WRITTEN TASK: Leave out the images; return the rest of the data exactly.

INFORMATION SUPPLIED:
▬▬▬▬▬▬▬▬▬▬

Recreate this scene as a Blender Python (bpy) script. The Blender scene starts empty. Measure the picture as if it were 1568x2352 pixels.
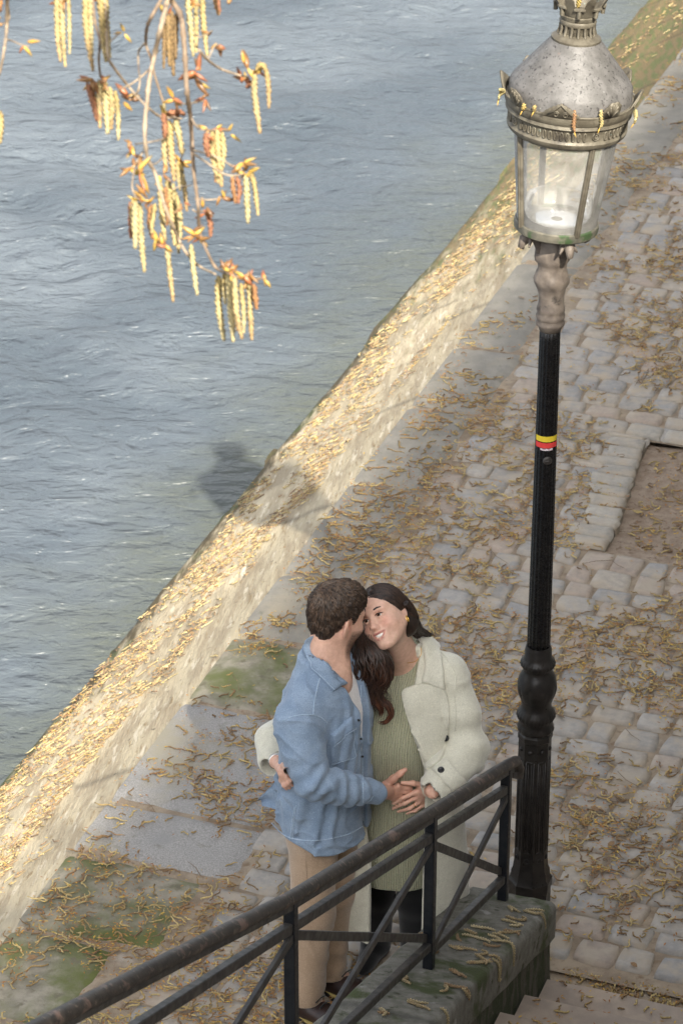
import bpy, bmesh, math, random
import numpy as np
from mathutils import Vector, Matrix, noise as mnoise
from mathutils.geometry import delaunay_2d_cdt
random.seed(7); RNG = np.random.default_rng(11)
SC = bpy.context.scene
COL = SC.collection
R = math.radians
# ---------------------------------------------------------------- frames
# quay frame: Q runs along the quay, N points away from the river
QA = R(19.7)
Q = np.array([math.sin(QA), math.cos(QA), 0.0]); N = np.array([math.cos(QA), -math.sin(QA), 0.0])
def qp(s, p, z=0.0):
    v = Q*s + N*p
    return np.array([v[0], v[1], z])
def qpa(s, p, z):
    s = np.asarray(s, float); p = np.asarray(p, float); z = np.asarray(z, float)
    return np.stack([Q[0]*s+N[0]*p, Q[1]*s+N[1]*p, z+0*s], -1)
# camera model, used to measure where things in the photograph stand
CAMH, PITCH, FPX = 7.05, R(28.4), 6900.0
CC = np.array([0, 0, CAMH]); CR = np.array([1.0, 0, 0])
CF = np.array([0, math.cos(PITCH), -math.sin(PITCH)]); CU = np.array([0, math.sin(PITCH), math.cos(PITCH)])
def ray(x, y):
    v = CF*FPX + CR*(x-784) - CU*(y-1176)
    return v/np.linalg.norm(v)
def at_y(x, y, Y):
    r = ray(x, y); return CC + r*(Y/r[1])
def at_z(x, y, z=0.0):
    r = ray(x, y); return CC + r*((z-CAMH)/r[2])
def at_d(x, y, d):
    return CC + ray(x, y)*d
def at_p(x, y, p):
    r = ray(x, y); return CC + r*(p/(r@N))
# ---------------------------------------------------------------- object helpers
def tag(o, label=None, cat=None, group=None, kind=None):
    if label: o['label'] = label
    if cat: o['category'] = cat
    if group: o['group'] = group
    if kind: o['kind'] = kind
    return o
def empty(name, loc, label, cat, group=None):
    o = bpy.data.objects.new(name, None); COL.objects.link(o); o.location = Vector(loc)
    o.empty_display_size = 0.1
    return tag(o, label, cat, group)
def link(name, me, mat, parent=None, smooth=True):
    if mat is not None:
        if isinstance(mat, (list, tuple)):
            for m in mat: me.materials.append(m)
        else: me.materials.append(mat)
    if smooth: me.polygons.foreach_set('use_smooth', [True]*len(me.polygons))
    o = bpy.data.objects.new(name, me); COL.objects.link(o)
    if parent is not None:
        o.parent = parent
        off = Vector((0, 0, 0)); p = parent
        while p is not None:
            off += p.location; p = p.parent
        me.transform(Matrix.Translation(-off))
    return o
class MB:
    "collects verts, faces and an optional colour per vertex"
    def __init__(s): s.v = []; s.f = []; s.c = []; s.m = []
    def add(s, V, F, col=None, mi=0):
        b = len(s.v); V = [tuple(map(float, x)) for x in V]; s.v += V
        s.f += [tuple(int(b+i) for i in f) for f in F]; s.m += [mi]*len(F)
        if col is None: col = (1, 1, 1)
        if len(col) and hasattr(col[0], '__len__'): s.c += [tuple(map(float, c)) for c in col]
        else: s.c += [tuple(map(float, col))]*len(V)
    def box(s, c, size, rot=None, col=None, bev=0.0):
        hx, hy, hz = [a/2 for a in size]
        if bev > 0:
            bm = bmesh.new(); bmesh.ops.create_cube(bm, size=1)
            bmesh.ops.scale(bm, vec=size, verts=bm.verts)
            bmesh.ops.bevel(bm, geom=bm.edges[:], offset=bev, segments=2, affect='EDGES', profile=0.6)
            bm.verts.ensure_lookup_table(); bm.verts.index_update()
            V = [v.co.copy() for v in bm.verts]; F = [[v.index for v in f.verts] for f in bm.faces]; bm.free()
        else:
            V = [Vector((x, y, z)) for x in (-hx, hx) for y in (-hy, hy) for z in (-hz, hz)]
            F = [(0,1,3,2),(4,6,7,5),(0,4,5,1),(2,3,7,6),(0,2,6,4),(1,5,7,3)]
        if rot is not None: V = [rot @ v for v in V]
        c = Vector(c); s.add([v+c for v in V], F, col)
    def tube(s, pts, rad, n=8, col=None, cap=True, ring=None, rect=None, upv=None):
        "swept tube; rad scalar or list; ring(i,k)->radius factor; rect=(w,h) rectangular section"
        pts = [np.array(p, float) for p in pts]; m = len(pts)
        rr = [rad]*m if not hasattr(rad, '__len__') else list(rad)
        t0 = None; V = []; C = []
        up = np.array([0, 0, 1.0]) if upv is None else np.array(upv, float)
        ref = None
        for i in range(m):
            t = pts[min(i+1, m-1)] - pts[max(i-1, 0)]; t = t/(np.linalg.norm(t)+1e-9)
            if ref is None:
                a = up if abs(t@up) < 0.95 else np.array([1.0, 0, 0])
                ref = a - t*(a@t)
            else: ref = ref - t*(ref@t)
            ref = ref/(np.linalg.norm(ref)+1e-9); b = np.cross(t, ref)
            if rect is not None:
                w, h = rect[0]/2, rect[1]/2; e = min(w, h)*0.18
                prof = [(w-e, h), (w, h-e), (w, -h+e), (w-e, -h), (-w+e, -h), (-w, -h+e), (-w, h-e), (-w+e, h)]
                for (x, y) in prof: V.append(pts[i]+b*x+ref*y)
            else:
                for k in range(n):
                    a = 2*math.pi*k/n; f = ring(i, k) if ring else 1.0
                    V.append(pts[i]+(ref*math.cos(a)+b*math.sin(a))*rr[i]*f)
            if col is not None and hasattr(col[0], '__len__'): C += [col[i]]*(8 if rect is not None else n)
        nn = 8 if rect is not None else n
        F = [(i*nn+k, i*nn+(k+1) % nn, (i+1)*nn+(k+1) % nn, (i+1)*nn+k) for i in range(m-1) for k in range(nn)]
        if cap: F += [tuple(range(nn-1, -1, -1)), tuple((m-1)*nn+k for k in range(nn))]
        s.add(V, F, C if C else col)
    def lathe(s, prof, n=48, c=(0, 0, 0), mod=None, col=None, cap=True, a0=0.0, oct_=False):
        "prof: list of (r,z); mod(a,i,r,z)->r"
        V = []; c = np.array(c, float)
        for i, (r, z) in enumerate(prof):
            for k in range(n):
                a = a0+2*math.pi*k/n; q = mod(a, i, r, z) if mod else r
                V.append((c[0]+q*math.cos(a), c[1]+q*math.sin(a), c[2]+z))
        m = len(prof)
        F = [(i*n+k, i*n+(k+1) % n, (i+1)*n+(k+1) % n, (i+1)*n+k) for i in range(m-1) for k in range(n)]
        if cap: F += [tuple(range(n-1, -1, -1)), tuple((m-1)*n+k for k in range(n))]
        s.add(V, F, col)
    def build(s, name, mat, parent=None, smooth=True, xf=None):
        me = bpy.data.meshes.new(name)
        V = s.v if xf is None else [tuple(xf @ Vector(v)) for v in s.v]
        me.from_pydata(V, [], s.f)
        ca = me.color_attributes.new('Col', 'FLOAT_COLOR', 'POINT')
        arr = np.ones((len(s.v), 4), np.float32); arr[:, :3] = np.array(s.c, np.float32) if len(s.c) else 1
        ca.data.foreach_set('color', arr.ravel())
        if any(s.m): me.polygons.foreach_set('material_index', s.m)
        me.update()
        return link(name, me, mat, parent, smooth)
def sharp(o, ang=35):
    "split shading at hard edges"
    me = o.data; me.set_sharp_from_angle(angle=R(ang)); return o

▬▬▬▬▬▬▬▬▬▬

ANSWER TO THIS EXERCISE:
Recreate this scene as a Blender Python (bpy) script. The Blender scene starts empty. Measure the picture as if it were 1568x2352 pixels.
import bpy, bmesh, math, random
import numpy as np
from mathutils import Vector, Matrix, noise as mnoise
from mathutils.geometry import delaunay_2d_cdt
random.seed(7); RNG = np.random.default_rng(11)
SC = bpy.context.scene
COL = SC.collection
R = math.radians
# ---------------------------------------------------------------- frames
# quay frame: Q runs along the quay, N points away from the river
QA = R(19.7)
Q = np.array([math.sin(QA), math.cos(QA), 0.0]); N = np.array([math.cos(QA), -math.sin(QA), 0.0])
def qp(s, p, z=0.0):
    v = Q*s + N*p
    return np.array([v[0], v[1], z])
def qpa(s, p, z):
    s = np.asarray(s, float); p = np.asarray(p, float); z = np.asarray(z, float)
    return np.stack([Q[0]*s+N[0]*p, Q[1]*s+N[1]*p, z+0*s], -1)
# camera model, used to measure where things in the photograph stand
CAMH, PITCH, FPX = 7.05, R(28.4), 6900.0
CC = np.array([0, 0, CAMH]); CR = np.array([1.0, 0, 0])
CF = np.array([0, math.cos(PITCH), -math.sin(PITCH)]); CU = np.array([0, math.sin(PITCH), math.cos(PITCH)])
def ray(x, y):
    v = CF*FPX + CR*(x-784) - CU*(y-1176)
    return v/np.linalg.norm(v)
def at_y(x, y, Y):
    r = ray(x, y); return CC + r*(Y/r[1])
def at_z(x, y, z=0.0):
    r = ray(x, y); return CC + r*((z-CAMH)/r[2])
def at_d(x, y, d):
    return CC + ray(x, y)*d
def at_p(x, y, p):
    r = ray(x, y); return CC + r*(p/(r@N))
# ---------------------------------------------------------------- object helpers
def tag(o, label=None, cat=None, group=None, kind=None):
    if label: o['label'] = label
    if cat: o['category'] = cat
    if group: o['group'] = group
    if kind: o['kind'] = kind
    return o
def empty(name, loc, label, cat, group=None):
    o = bpy.data.objects.new(name, None); COL.objects.link(o); o.location = Vector(loc)
    o.empty_display_size = 0.1
    return tag(o, label, cat, group)
def link(name, me, mat, parent=None, smooth=True):
    if mat is not None:
        if isinstance(mat, (list, tuple)):
            for m in mat: me.materials.append(m)
        else: me.materials.append(mat)
    if smooth: me.polygons.foreach_set('use_smooth', [True]*len(me.polygons))
    o = bpy.data.objects.new(name, me); COL.objects.link(o)
    if parent is not None:
        o.parent = parent
        off = Vector((0, 0, 0)); p = parent
        while p is not None:
            off += p.location; p = p.parent
        me.transform(Matrix.Translation(-off))
    return o
class MB:
    "collects verts, faces and an optional colour per vertex"
    def __init__(s): s.v = []; s.f = []; s.c = []; s.m = []
    def add(s, V, F, col=None, mi=0):
        b = len(s.v); V = [tuple(map(float, x)) for x in V]; s.v += V
        s.f += [tuple(int(b+i) for i in f) for f in F]; s.m += [mi]*len(F)
        if col is None: col = (1, 1, 1)
        if len(col) and hasattr(col[0], '__len__'): s.c += [tuple(map(float, c)) for c in col]
        else: s.c += [tuple(map(float, col))]*len(V)
    def box(s, c, size, rot=None, col=None, bev=0.0):
        hx, hy, hz = [a/2 for a in size]
        if bev > 0:
            bm = bmesh.new(); bmesh.ops.create_cube(bm, size=1)
            bmesh.ops.scale(bm, vec=size, verts=bm.verts)
            bmesh.ops.bevel(bm, geom=bm.edges[:], offset=bev, segments=2, affect='EDGES', profile=0.6)
            bm.verts.ensure_lookup_table(); bm.verts.index_update()
            V = [v.co.copy() for v in bm.verts]; F = [[v.index for v in f.verts] for f in bm.faces]; bm.free()
        else:
            V = [Vector((x, y, z)) for x in (-hx, hx) for y in (-hy, hy) for z in (-hz, hz)]
            F = [(0,1,3,2),(4,6,7,5),(0,4,5,1),(2,3,7,6),(0,2,6,4),(1,5,7,3)]
        if rot is not None: V = [rot @ v for v in V]
        c = Vector(c); s.add([v+c for v in V], F, col)
    def tube(s, pts, rad, n=8, col=None, cap=True, ring=None, rect=None, upv=None):
        "swept tube; rad scalar or list; ring(i,k)->radius factor; rect=(w,h) rectangular section"
        pts = [np.array(p, float) for p in pts]; m = len(pts)
        rr = [rad]*m if not hasattr(rad, '__len__') else list(rad)
        t0 = None; V = []; C = []
        up = np.array([0, 0, 1.0]) if upv is None else np.array(upv, float)
        ref = None
        for i in range(m):
            t = pts[min(i+1, m-1)] - pts[max(i-1, 0)]; t = t/(np.linalg.norm(t)+1e-9)
            if ref is None:
                a = up if abs(t@up) < 0.95 else np.array([1.0, 0, 0])
                ref = a - t*(a@t)
            else: ref = ref - t*(ref@t)
            ref = ref/(np.linalg.norm(ref)+1e-9); b = np.cross(t, ref)
            if rect is not None:
                w, h = rect[0]/2, rect[1]/2; e = min(w, h)*0.18
                prof = [(w-e, h), (w, h-e), (w, -h+e), (w-e, -h), (-w+e, -h), (-w, -h+e), (-w, h-e), (-w+e, h)]
                for (x, y) in prof: V.append(pts[i]+b*x+ref*y)
            else:
                for k in range(n):
                    a = 2*math.pi*k/n; f = ring(i, k) if ring else 1.0
                    V.append(pts[i]+(ref*math.cos(a)+b*math.sin(a))*rr[i]*f)
            if col is not None and hasattr(col[0], '__len__'): C += [col[i]]*(8 if rect is not None else n)
        nn = 8 if rect is not None else n
        F = [(i*nn+k, i*nn+(k+1) % nn, (i+1)*nn+(k+1) % nn, (i+1)*nn+k) for i in range(m-1) for k in range(nn)]
        if cap: F += [tuple(range(nn-1, -1, -1)), tuple((m-1)*nn+k for k in range(nn))]
        s.add(V, F, C if C else col)
    def lathe(s, prof, n=48, c=(0, 0, 0), mod=None, col=None, cap=True, a0=0.0, oct_=False):
        "prof: list of (r,z); mod(a,i,r,z)->r"
        V = []; c = np.array(c, float)
        for i, (r, z) in enumerate(prof):
            for k in range(n):
                a = a0+2*math.pi*k/n; q = mod(a, i, r, z) if mod else r
                V.append((c[0]+q*math.cos(a), c[1]+q*math.sin(a), c[2]+z))
        m = len(prof)
        F = [(i*n+k, i*n+(k+1) % n, (i+1)*n+(k+1) % n, (i+1)*n+k) for i in range(m-1) for k in range(n)]
        if cap: F += [tuple(range(n-1, -1, -1)), tuple((m-1)*n+k for k in range(n))]
        s.add(V, F, col)
    def build(s, name, mat, parent=None, smooth=True, xf=None):
        me = bpy.data.meshes.new(name)
        V = s.v if xf is None else [tuple(xf @ Vector(v)) for v in s.v]
        me.from_pydata(V, [], s.f)
        ca = me.color_attributes.new('Col', 'FLOAT_COLOR', 'POINT')
        arr = np.ones((len(s.v), 4), np.float32); arr[:, :3] = np.array(s.c, np.float32) if len(s.c) else 1
        ca.data.foreach_set('color', arr.ravel())
        if any(s.m): me.polygons.foreach_set('material_index', s.m)
        me.update()
        return link(name, me, mat, parent, smooth)
def sharp(o, ang=35):
    "split shading at hard edges"
    me = o.data; me.set_sharp_from_angle(angle=R(ang)); return o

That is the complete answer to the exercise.